== Provided information ==
↓

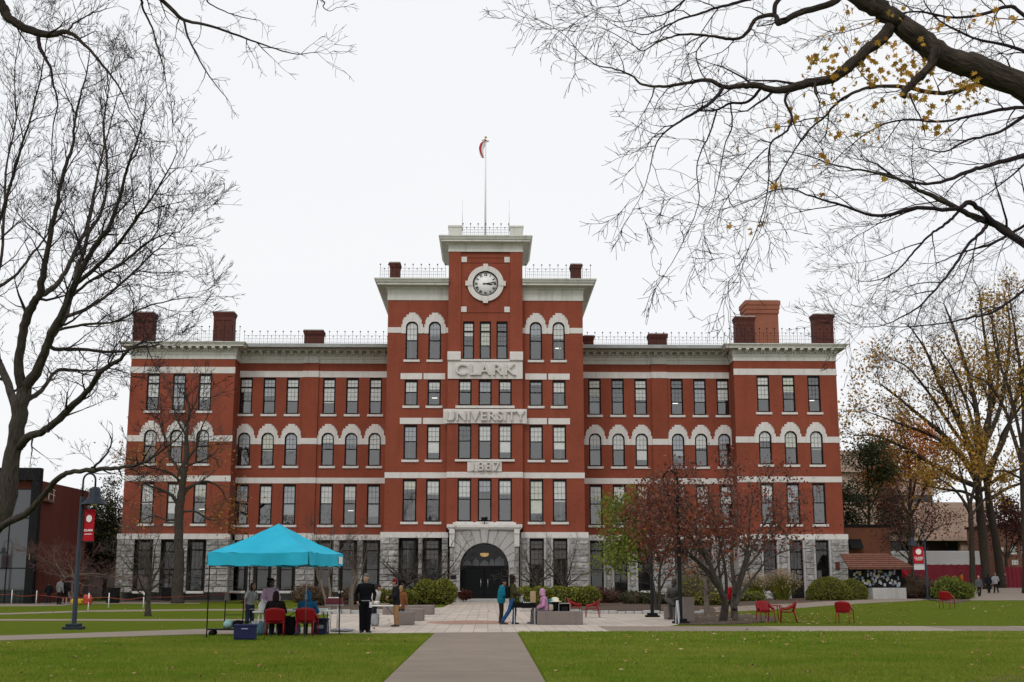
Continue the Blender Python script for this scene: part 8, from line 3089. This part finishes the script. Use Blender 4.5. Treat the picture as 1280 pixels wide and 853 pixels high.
tag(b.build('shoulder_bag', M['black_cloth'], None, pr.location), 'dark shoulder bag on the person in the light grey sweater', 'bag').rotation_euler.z = R(180)
person(GY(1203, 126), R(90), 'person in an orange vest near the red street barrier', 'stand', 1.7, 'skin_tan', ('shirt', (.5, .16, .02)), (.015, .015, .02), (.02, .02, .02), ('short', (.02, .015, .01)), vox=.016)
# far west court
person(GY(60, 89), R(200), 'person in black with a white patch, by the dark brick building', 'stand', 1.55, 'skin_tan', ('coat', (.012, .012, .013)), (.02, .02, .022), (.2, .2, .2), ('short', (.02, .015, .01)), vox=.014)
person(GY(73.5, 88), R(150), 'person in a grey sweatshirt standing at the west court', 'stand', 1.8, 'skin_light', ('hoodie', (.16, .16, .165)), (.012, .012, .014), (.02, .02, .02), ('short', (.04, .03, .02)), vox=.014)
person(GY(80.5, 88.3), R(190), 'person in a black top and shorts with bare legs beside the grey sweatshirt', 'stand', 1.76, 'skin_light', ('coat', (.012, .012, .014)), (.015, .015, .016), (.3, .3, .3), ('short', (.03, .02, .015)), vox=.014, shorts=True)

# bronze seated figure
bz = NT('dark_bronze')
n_ = bz.noise(bz.coord('Object'), 4, 6, .65)
bz.l(bz.ramp(n_, [(.3, (.018, .016, .014)), (.6, (.05, .044, .038)), (.8, (.07, .072, .062))]), bz.b.inputs['Base Color'])
bz.b.inputs['Roughness'].default_value = .5; bz.b.inputs['Metallic'].default_value = .35
q = G(845, 775)
person(q + V3((0, .25, .03)), R(-38), 'dark bronze seated man with crossed leg on a stone seat beside the lamp post', 'sit', 2.2, statue=bz.mat, name='bronze_statue', cat='statue', vox=.014,
       J=dict(knl=(.08, -.44, .58), anl=(.1, -.46, .09), toel=(.12, -.62, .03), knr=(-.06, -.42, .63), anr=(.22, -.52, .5), toer=(.3, -.64, .46), hipl=(.09, 0, .52), hipr=(-.09, 0, .52)))
b = MB(); b.bbox(-.42, .42, -.32, .45, 0, .5, .05)
o = b.build('granite_block', M['granite_bench'], None, q + V3((.05, .3, .02))); o.rotation_euler.z = R(-38)
tag(o, 'rough stone seat under the bronze figure', 'stone block')
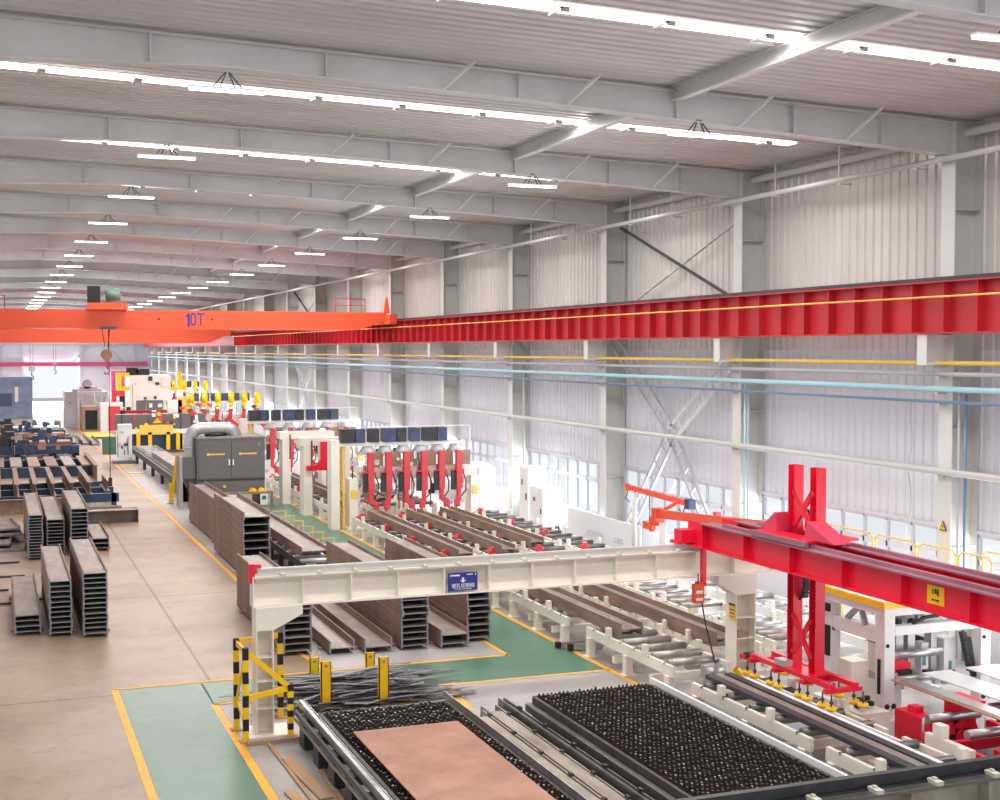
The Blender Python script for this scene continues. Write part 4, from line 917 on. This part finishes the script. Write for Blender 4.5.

↑

== To be done ==
Copy out each line of the data where the string "finishes" appears.

== Task response ==
Continue the Blender Python script for this scene: part 8, from line 3089. This part finishes the script. Use Blender 4.5. Treat the picture as 1280 pixels wide and 853 pixels high.
The Blender Python script for this scene continues. Write part 4, from line 917 on. This part finishes the script. Write for Blender 4.5.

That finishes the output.